Fig. 1: A Hierarchy of Value Assessment

In business, we speak of internal and external needs. If we follow this down, we understand the needs of the client precipitate problems. In order to solve these problems we set goals, which we prescribe strategies to guide us in meeting these goals. Finally tactics are identified as steps within the strategic plan to do essentially work to satisfy the established needs.

This hierarchy begs the question: where do our needs come from? How do we arrive at these needs? Through cursory observation it appears our needs are formed as a function of our system of values, where values are defined as the judgement one has in deciding what is important in life. For example, if we value our family it might seem reasonable to need to be near them. This might create a problem since we live in Wisconsin and they live in North Carolina. Together set decide it is our goal to move within a drivable distance apart, and we set strategies and/or tactics to make this reality.

Finally, if we reiterate this question once more replacing “needs” with “values”, we see our values are a function of the environment in which we exist.
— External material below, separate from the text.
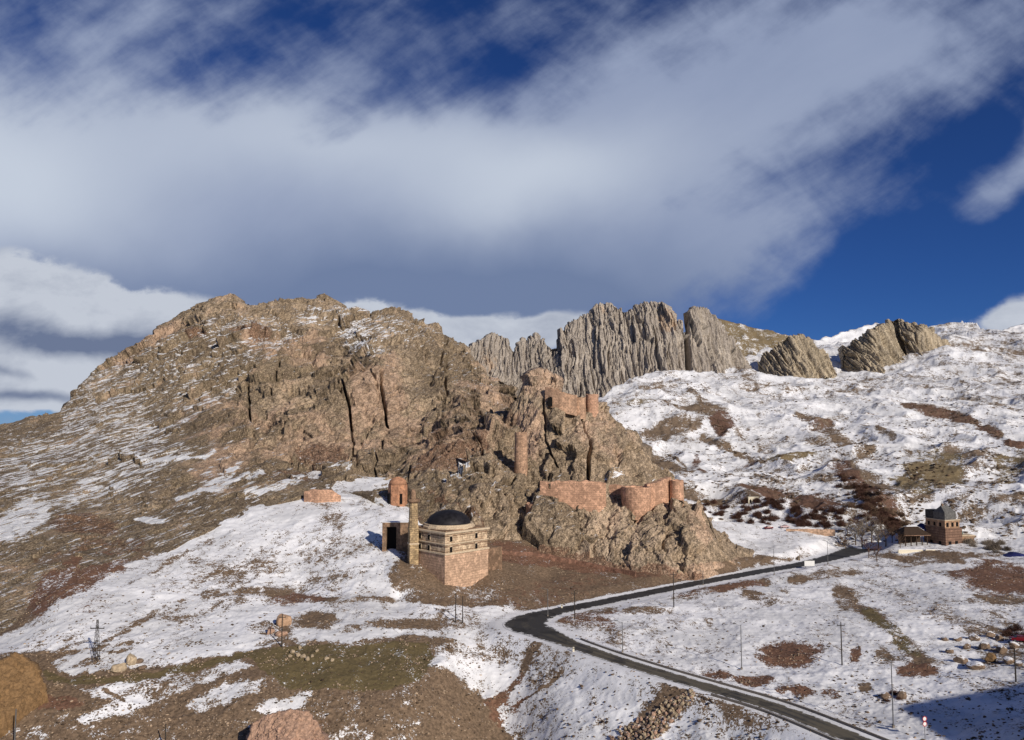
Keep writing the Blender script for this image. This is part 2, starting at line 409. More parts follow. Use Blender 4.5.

This brings to question a few more things:

  • Is there a finite set of values? If so, what are they?
  • If these things are results of each other, can we reduce the number of problems which exist by altering or minimizing the number of values within a system or organization?
  • Is there either correlation or causality between values and specific problem? (i.e. is there in fact a hierarchy which is described by this model?)
  • Where do people exhibit their values? When is the best time to observe one’s values?
  • Is there a one-to-many relationship as we traverse down the hierarchy?
  • What properties of our environment are most significant? Are there particular properties we want to control for most?

We — engineers particularly — focus almost exclusively on the solving of problems. Under this model we begin to realize problem solving is important, but only a piece of the larger picture. In fact, we may be able to understand the more fundamental aspects to what is affecting our problem and thereby appreciate why the problem exists.